ただこれまで汚れ仕事をやらされてきたワグネルなしに軍事作戦が継続できるかはわからない。そもそも特別軍事作戦はすぐに終わるはずだった。プーチン大統領の判断は明らかに間違っていたがそれは認められない。

特に「今回の件でプーチン政権は弱体化した」とする海外の評価には腹を立てているようで「断固否定」の構えだ。国民に向けた演説では努めて平静を装っており「怒っているようには見えないからプリゴジン氏を許してやるのではないか」などという人もいた。だが、実際には失敗が認められないため怒っている自分を受け入れられないのではないかと思う。極めてプライドが高いのだ。

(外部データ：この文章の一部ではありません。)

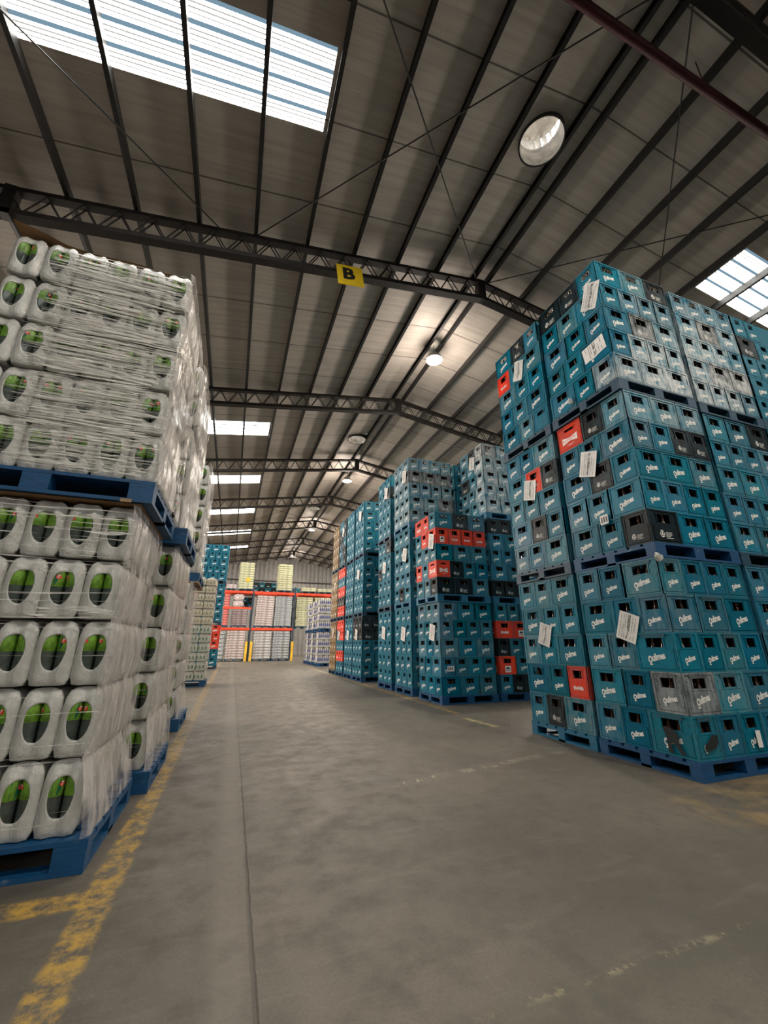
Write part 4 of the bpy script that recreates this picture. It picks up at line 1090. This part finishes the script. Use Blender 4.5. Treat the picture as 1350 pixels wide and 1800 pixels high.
# blue-capped water packs stacked two loads high near the far end
WSH = pack_shell(0.29, 0.35, 0.39, False, 'shrink_film', 3, 4, 28)
def band_w(w, nb):
    mb = MB()
    for i in range(nb):
        cx = -w/2 + w * (i + 0.5) / nb
        mb.box(cx - w / nb * 0.34, cx + w / nb * 0.34, -0.005, 0.002, 0.10, 0.23, 0)
        mb.box(cx - w / nb * 0.14, cx + w / nb * 0.14, -0.001, 0.006, 0.23, 0.34, 1)
    mb.box(-w/2 + 0.01, w/2 - 0.01, -0.003, 0.003, 0.16, 0.17, 0)
    return mb.mesh('blue_labels', ['label_blue', 'print_dark'])
plain('label_blue', (0.10, 0.11, 0.26), 0.4, var=0.5, sc=20)
BW = band_w(0.28, 3)
for si in range(3):
    ys_ = 20.3 + si * 1.45
    for ti in range(2):
        zb_ = ti * 1.60
        pallet(3.95, ys_, zb_, 1.2, 1.0, 'pallet_blue', 'blue pallet, %s, under the %s stack of water packs' % (['on the floor', 'lifted'][ti], NTH[si]))
        for la in range(4):
            z = zb_ + 0.146 + la * 0.358
            cols = 4 if si == 0 else 1
            for i in range(cols):
                o = pack(3.96 + 0.146 + i * 0.295, ys_ + 0.01, z, 'water bottle pack, %s from aisle, %s row, %s load, %s water stack' % (NTH[i], NTH[la], ['lower', 'upper'][ti], NTH[si]), 'water bottle packs near the rack', False, me=WSH)
                obj('blue_labels', BW, o)
            for j in range(1 if si else 1):
                o = pack(3.965, ys_ + 0.42 + 0.15, z, 'water bottle pack, aisle side, %s row, %s load, %s water stack' % (NTH[la], ['lower', 'upper'][ti], NTH[si]), 'water bottle packs near the rack', False, rot=R(-90), me=WSH)
                obj('blue_labels', BW, o)

# ------------------------------------------------------------------ pallet rack at the far end
RY = 27.6
t = tag(obj('pallet_rack', None, None, (0, RY, 0)), 'tall pallet rack with orange beams across the far end of the aisle', 'rack')
for ux in (-1.55, 1.08, 3.72, 6.36):
    for yy in (0, 1.0):
        mb = MB(); mb.box(ux - 0.05, ux + 0.05, yy - 0.04, yy + 0.04, 0, 4.6); obj('upright', mb.mesh('upright', ['rack_blue']), t)
    mb = MB()
    for q in range(6): mb.beam((ux, 0.04 if q % 2 else 0.96, 0.3 + q * 0.65), (ux, 0.96 if q % 2 else 0.04, 0.95 + q * 0.65), 0.03, 0.03)
    obj('upright_brace', mb.mesh('upright_brace', ['rack_blue']), t)
for bi in range(3):
    a = -1.50 + bi * 2.64
    for z in (1.90, 4.16) if bi != 2 else (4.16,):
        for yy in (-0.03, 1.03):
            mb = MB(); mb.box(a, a + 2.54, yy - 0.025, yy + 0.025, z - 0.07, z + 0.07); obj('beam', mb.mesh('beam', ['rack_orange']), t)
mb = MB(); mb.box(-1.5, 1.04, -0.055, -0.005, 3.10, 3.22); obj('beam', mb.mesh('beam', ['rack_orange']), t)
for gx in (0.93, 1.22, 3.72):
    mb = MB(); mb.box(gx - 0.07, gx + 0.07, -0.16, -0.06, 0, 1.15); tag(obj('column_guard', mb.mesh('column_guard', ['guard_yellow']), None, (0, RY, 0)), 'yellow steel guard at the rack foot, %s' % {0.93: 'aisle bay side of the middle upright', 1.22: 'second beside the middle upright', 3.72: 'by the upright next to the water packs'}[gx], 'guard', 'yellow rack guards')
def film_col(name, col, var=0.4):
    k = NT(name); p = k.pos(True)
    a = k.noise(k.scale(p, (5, 5, 9)), 2.5, 4, 0.7); b = k.noise(p, 12, 3, 0.7)
    c_ = k.mix(k.ramp(b, 0.45, 0.58), col, tuple(x * var for x in col)); k.set(c_, 0.3); k.bump(a, 0.5, 0.02); MAT[name] = k.m
film_col('load_white', (0.62, 0.60, 0.60)); film_col('load_pink', (0.66, 0.56, 0.54), 0.45); film_col('load_red', (0.70, 0.20, 0.18), 0.6)
film_col('load_dark', (0.40, 0.30, 0.30), 0.3); film_col('load_lime', (0.64, 0.64, 0.42), 0.5); film_col('load_grey', (0.50, 0.52, 0.54), 0.35)
def soft_box(w, d, h, m):
    bm = bmesh.new(); bmesh.ops.create_cube(bm, size=1)
    for v in bm.verts: v.co.x *= w; v.co.y *= d; v.co.z = (v.co.z + 0.5) * h
    bmesh.ops.bevel(bm, geom=list(bm.edges), offset=min(w, d, h) * 0.18, segments=2, affect='EDGES')
    me = bpy.data.meshes.new('pack_layer'); bm.to_mesh(me); bm.free(); me.materials.append(MAT[m]); return me
def rack_load(x0, x1, z0, z1, n, m, label, pal=True, y=RY - 0.02, d=1.0, m2=None):
    t = tag(obj('wrapped_load', None, None, ((x0 + x1) / 2, y + d / 2, z0)), label, 'wrapped load', 'wrapped loads around the far rack')
    w = x1 - x0; zb_ = 0.002
    if pal:
        mb = MB(); mb.box(-w/2, w/2, -d/2, d/2, 0.10, 0.13)
        for xx in (-w/2, -0.06, w/2 - 0.12):
            for yy in (-d/2, -0.05, d/2 - 0.1): mb.box(xx, xx + 0.12, yy, yy + 0.1, 0.02, 0.10)
            mb.box(xx, xx + 0.12, -d/2, d/2, 0.0, 0.02)
        obj('load_pallet', mb.mesh('load_pallet', ['pallet_dark']), t); zb_ = 0.132
    h = (z1 - z0 - zb_) / n
    me = soft_box(w - 0.03, d - 0.03, h * 0.93, m)
    for i in range(n):
        o = obj('pack_layer', me, t, (random.uniform(-0.012, 0.012), random.uniform(-0.01, 0.01), zb_ + i * h), R(random.uniform(-0.5, 0.5)))
    return t
L0, L1, L2 = 0.0, 1.975, 4.235
rack_load(-1.45, -0.34, L0, 1.78, 7, 'load_grey', 'purple-white wrapped load on the floor beside the crate stack')
rack_load(-0.25, 0.84, L0, 1.80, 11, 'load_pink', 'pale pink wrapped load in eleven layers on the floor')
rack_load(1.32, 2.42, L0, 1.78, 10, 'load_white', 'bluish white wrapped load on the floor in the middle bay')
rack_load(2.50, 3.58, L0, 1.78, 10, 'load_grey', 'speckled grey wrapped load on the floor in the middle bay')
rack_load(-0.62, -0.28, L1, 4.00, 12, 'load_red', 'narrow red and white wrapped load on the first rack level')
rack_load(-0.12, 0.82, L1, 3.06, 7, 'load_dark', 'low dark pink wrapped load under the short orange beam')
rack_load(-0.1, 0.55, 3.225, 4.05, 2, 'load_pink', 'slumped small wrapped load above the short orange beam', False)
rack_load(1.28, 2.38, L1, 3.98, 13, 'load_pink', 'leaning pale wrapped load on the first level, middle bay').rotation_euler = (0, R(2.0), 0)
rack_load(2.48, 3.58, L1, 3.98, 15, 'load_grey', 'straight grey striped wrapped load on the first level, middle bay')
rack_load(3.85, 4.95, L1, 4.0, 13, 'load_lime', 'yellowish wrapped load behind the water packs', y=RY + 0.1)
rack_load(5.05, 6.2, L1, 4.0, 13, 'load_lime', 'second yellowish wrapped load behind the water packs', y=RY + 0.1)
rack_load(0.08, 1.02, L2, 6.08, 11, 'load_lime', 'tall pale yellow wrapped load with an orange mark on the rack top')
rack_load(2.52, 3.48, L2, 6.10, 12, 'load_lime', 'tall pale green wrapped load alone on the rack top')
rack_load(-0.62, 0.0, L2, 4.62, 2, 'load_pink', 'low wrapped bundle on the rack top beside the crate stack')
rack_load(4.1, 5.1, L2, 4.62, 2, 'load_lime', 'low pale load on the rack top above the water packs')
rack_load(5.2, 6.2, L2, 4.58, 2, 'load_lime', 'second low pale load on the rack top')
rack_load(4.75, 5.85, 3.22, 5.3, 12, 'load_white', 'white wrapped load on top of the water packs beside the brown crates', y=20.32)
mb = MB()  # unseen glowing strip, added to brighten the hall
ps = [(0.14 * (1 + 0.25 * math.sin(i * 2.4)) * math.cos(i * math.pi / 7), 0.15 * (1 + 0.25 * math.cos(i * 3.1)) * math.sin(i * math.pi / 7)) for i in range(14)]
mb.add([(a + 0.66, RY - 0.02, b + 4.95) for a, b in ps] + [(a + 0.66, RY - 0.03, b + 4.95) for a, b in ps], [tuple(range(14)), tuple(range(14, 28))[::-1]] + [(i, i + 14, (i + 1) % 14 + 14, (i + 1) % 14) for i in range(14)])
tag(obj('orange_marker', mb.mesh('orange_marker', ['guard_yellow'])), 'orange sheet stuck on the pale yellow rack-top load', 'marker')
# horizontal girts and posts on the gable wall
for gi, gz in enumerate((5.2, 6.6)):
    mb = MB(); mb.box(XL + 0.1, XR - 0.1, Y1B - 0.16, Y1B - 0.055, gz, gz + 0.12); 
    tag(obj('wall_girt', mb.mesh('wall_girt', ['steel_dark'])), '%s steel rail across the far gable wall' % ['lower', 'upper'][gi], 'rail')
print('CRATES', n_crates, 'PACKS', n_packs, 'FAR', len(FAR))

プーチン大統領は自分の資金源になっているワグネルは利用し続けたい。だが同時にそれは自身の失敗を認めることになる。このため最後までワグネルを起訴するか起訴しないのかを迷っていたようだ。結局プリゴジン氏を名指ししない形で「罪に問わない」としたところから「ワグネルを利用する」方を取った。だが「嫌いなものは口にも出さない」という傾向もあるようだ。ほとぼりがさめたら「プリゴジン氏を始末してやろう」と考えている可能性はある。なので声明の中にプリゴジン氏の名前が出てこないことが多い。

まとめ

もちろんこうした報道から「真実」がわかることはないのだが、少なくともプーチン大統領とルカシェンコ大統領が現実をどう捉え人からどう見られたがっているのかということはわかる

。特にプーチン大統領に失敗を認めるつもりがないのは明白だ。例え早い段階で「軍に騙された」ことを悟ったとしてもこの特別軍事作戦を撤回することはないのだろう。

一方で「屈服させられている」と見られているルカシェンコ大統領の認知歪曲能力は極めて興味深い。これくらいの認知変容能力がないとあの地域ではやってゆけないのかもしれない。自分は支配されているのではなく実は強力に体制を支えていると考えているようである。自慢したくて仕方ないが「自慢した」とも思われたくない。自分は謙虚で慎ましい指導者だと思われたいのだろう。

末筆になるがチェスのコマとして使われていたワグネルの人たちやワグネルの支持者たちは「自分達は切り捨てられた」と気がついたようだ。BBCがSNS上の反応をまとめているが「怒りに満ちている」という。ただ中には現実が受け入れられず「陰謀論」に逃げ込む人たちもいたそうだ。

プリゴジン氏はともかく面倒から脱出することに成功した。次のことは次でおいおい考えるのだろう。彼はおそらくこれまでもそうやってその場その場を生き延びてきたのだ。